“I’ve been bit!”

Posted by | March 14, 2011

Please welcome guest author Edd Fuller. Fuller runs the Photography in Place blog. About the blog’s name, he says “I live in a rural area of central Virginia, not too far from Charlottesville. I photograph places close to home. The camera helps me see and appreciate where I live. The camera helps me develop a sense of place and allows me to put down visual roots.” This piece ran on the Photography in Place blog March 10, 2011.

One summer when I was about ten years old, I spent a couple of weeks practicing with my Daisy air rifle in preparation for a visit to my grandparents. My intention was to hunt snakes, and I dreamed of coming home with a beautiful and frightening diamondback rattlesnake skin. When my mother heard about my plans, she said I would do no such thing. The BB gun stayed home.

The author's maternal grandparents, Isaac and Mattie Johnson, at Buchanan, VA, circa 1942.

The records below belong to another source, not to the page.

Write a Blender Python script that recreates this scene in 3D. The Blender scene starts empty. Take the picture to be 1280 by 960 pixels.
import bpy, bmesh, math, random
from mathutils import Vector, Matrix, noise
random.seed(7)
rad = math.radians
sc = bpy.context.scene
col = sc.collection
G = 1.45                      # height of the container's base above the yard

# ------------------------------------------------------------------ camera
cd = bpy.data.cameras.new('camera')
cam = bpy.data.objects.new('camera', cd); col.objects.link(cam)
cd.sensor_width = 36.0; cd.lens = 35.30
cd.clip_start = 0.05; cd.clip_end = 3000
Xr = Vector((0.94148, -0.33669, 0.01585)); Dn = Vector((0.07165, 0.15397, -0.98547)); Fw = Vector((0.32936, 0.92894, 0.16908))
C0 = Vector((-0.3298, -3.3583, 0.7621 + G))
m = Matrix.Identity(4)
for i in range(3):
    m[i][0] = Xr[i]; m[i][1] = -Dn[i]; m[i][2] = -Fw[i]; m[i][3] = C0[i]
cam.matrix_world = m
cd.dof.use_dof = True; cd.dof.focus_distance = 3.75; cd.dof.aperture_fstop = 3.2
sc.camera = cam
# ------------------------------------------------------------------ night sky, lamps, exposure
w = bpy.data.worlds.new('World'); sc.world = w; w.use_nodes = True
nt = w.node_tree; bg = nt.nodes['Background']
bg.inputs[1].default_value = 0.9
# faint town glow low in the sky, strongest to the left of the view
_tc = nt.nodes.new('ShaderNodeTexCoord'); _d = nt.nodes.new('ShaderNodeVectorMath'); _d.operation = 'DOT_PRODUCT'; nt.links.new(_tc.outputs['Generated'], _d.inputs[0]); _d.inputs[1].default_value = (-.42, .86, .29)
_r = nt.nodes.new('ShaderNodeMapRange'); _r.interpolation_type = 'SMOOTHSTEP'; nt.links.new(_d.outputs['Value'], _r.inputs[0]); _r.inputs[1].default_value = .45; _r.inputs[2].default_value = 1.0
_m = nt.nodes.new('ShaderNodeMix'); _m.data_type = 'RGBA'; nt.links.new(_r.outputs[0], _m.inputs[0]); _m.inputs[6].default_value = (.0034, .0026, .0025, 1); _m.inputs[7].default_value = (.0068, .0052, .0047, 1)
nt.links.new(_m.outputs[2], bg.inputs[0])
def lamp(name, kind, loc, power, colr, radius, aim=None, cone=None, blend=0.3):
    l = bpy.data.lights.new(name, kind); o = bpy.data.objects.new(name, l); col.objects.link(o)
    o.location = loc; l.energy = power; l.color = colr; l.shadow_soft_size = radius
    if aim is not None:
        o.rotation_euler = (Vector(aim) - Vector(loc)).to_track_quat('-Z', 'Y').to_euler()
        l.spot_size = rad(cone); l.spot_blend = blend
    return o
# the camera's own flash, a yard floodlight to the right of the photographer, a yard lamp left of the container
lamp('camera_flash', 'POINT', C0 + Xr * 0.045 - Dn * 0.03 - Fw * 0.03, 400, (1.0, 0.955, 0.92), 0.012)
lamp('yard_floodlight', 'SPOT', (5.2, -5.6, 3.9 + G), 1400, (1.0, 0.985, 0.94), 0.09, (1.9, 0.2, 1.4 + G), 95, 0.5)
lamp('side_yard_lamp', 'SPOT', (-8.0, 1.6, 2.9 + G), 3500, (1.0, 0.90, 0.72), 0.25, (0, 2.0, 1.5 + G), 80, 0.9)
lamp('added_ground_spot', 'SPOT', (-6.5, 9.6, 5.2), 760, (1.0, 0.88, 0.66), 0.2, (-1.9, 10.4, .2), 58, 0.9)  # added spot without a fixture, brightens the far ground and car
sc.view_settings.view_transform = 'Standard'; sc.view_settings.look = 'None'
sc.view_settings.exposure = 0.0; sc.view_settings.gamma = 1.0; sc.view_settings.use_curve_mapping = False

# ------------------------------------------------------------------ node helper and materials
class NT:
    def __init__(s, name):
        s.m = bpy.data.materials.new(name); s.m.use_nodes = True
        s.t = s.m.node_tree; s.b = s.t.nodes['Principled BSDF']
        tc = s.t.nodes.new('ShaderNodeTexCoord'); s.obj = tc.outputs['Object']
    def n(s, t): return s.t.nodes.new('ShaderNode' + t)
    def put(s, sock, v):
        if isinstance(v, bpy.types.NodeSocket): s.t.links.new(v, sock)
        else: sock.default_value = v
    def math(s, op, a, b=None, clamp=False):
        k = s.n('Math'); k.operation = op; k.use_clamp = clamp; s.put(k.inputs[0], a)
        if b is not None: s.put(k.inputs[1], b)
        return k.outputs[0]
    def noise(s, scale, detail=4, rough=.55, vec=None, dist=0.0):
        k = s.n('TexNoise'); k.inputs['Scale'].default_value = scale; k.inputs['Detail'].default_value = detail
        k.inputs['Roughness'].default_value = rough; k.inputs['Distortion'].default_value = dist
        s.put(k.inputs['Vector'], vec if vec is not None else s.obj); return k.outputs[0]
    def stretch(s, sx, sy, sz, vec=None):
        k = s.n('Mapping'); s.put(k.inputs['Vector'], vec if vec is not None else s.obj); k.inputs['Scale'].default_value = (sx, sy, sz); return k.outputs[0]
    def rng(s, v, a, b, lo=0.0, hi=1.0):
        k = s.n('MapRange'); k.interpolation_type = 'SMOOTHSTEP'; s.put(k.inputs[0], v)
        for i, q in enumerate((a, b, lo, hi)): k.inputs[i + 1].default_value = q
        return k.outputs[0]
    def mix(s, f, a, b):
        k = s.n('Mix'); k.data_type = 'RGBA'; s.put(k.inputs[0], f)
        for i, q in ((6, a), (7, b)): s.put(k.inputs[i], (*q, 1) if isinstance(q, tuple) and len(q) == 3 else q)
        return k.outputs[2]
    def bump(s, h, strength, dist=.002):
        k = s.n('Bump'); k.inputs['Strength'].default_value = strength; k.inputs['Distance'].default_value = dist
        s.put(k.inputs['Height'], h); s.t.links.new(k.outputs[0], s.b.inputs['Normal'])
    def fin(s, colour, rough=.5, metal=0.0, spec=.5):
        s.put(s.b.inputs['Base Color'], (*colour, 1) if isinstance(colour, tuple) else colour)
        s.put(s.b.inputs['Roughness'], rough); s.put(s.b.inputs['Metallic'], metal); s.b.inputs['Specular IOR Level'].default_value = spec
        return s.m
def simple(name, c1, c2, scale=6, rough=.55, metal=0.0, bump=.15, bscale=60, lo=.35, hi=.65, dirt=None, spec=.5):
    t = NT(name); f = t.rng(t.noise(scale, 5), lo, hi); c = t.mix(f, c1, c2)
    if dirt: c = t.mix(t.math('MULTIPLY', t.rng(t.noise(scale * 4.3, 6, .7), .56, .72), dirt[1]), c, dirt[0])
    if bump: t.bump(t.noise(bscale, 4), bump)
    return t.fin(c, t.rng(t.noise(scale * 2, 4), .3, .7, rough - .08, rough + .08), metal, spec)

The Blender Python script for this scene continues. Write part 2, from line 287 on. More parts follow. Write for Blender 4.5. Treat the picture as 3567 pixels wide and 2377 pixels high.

At my grandparent’s house, the grown-ups were constantly yelling after me “don’t slam the screen door” and “watch out for snakes.” I watched for snakes behind the high sill of the out buildings before stepping in and I made sure no snakes lurked in the rafters. The thought of being in the out-house with a snake still gives me the creeps.

I never saw a snake around my grandparent’s house, but there were snakes in the mountains, copperheads and rattlesnakes, and hunters would occasionally stop by to show off a large snake stretched out on a board. On the kitchen porch, my grandfather kept a tobacco tin with rattlesnake rattles in it. They felt alive and dangerous in my palm. One Monday morning, just a few yards from that porch, my grandmother was bitten by a copperhead while doing the wash.

The water for washing clothes was heated outdoors on a large stone fireplace. A copperhead, driven out of the rocks by the heat, bit my grandmother near the ankle. “I’ve been bit!” she said. Luckily my uncle was close by. He quickly cut open the wound and extracted as much of the poison as possible. He saved her life, but she was bedridden for months, and nearly lost her leg.

All that happened years before I was born, but the family was still vigilant and instilled in me the habit of being careful. I was glad that my BB gun had been left at home so I had an excuse to not hunt snakes. I took my elders advice to watch out for snakes, and secretly hoped that slamming the screen door would frighten them away.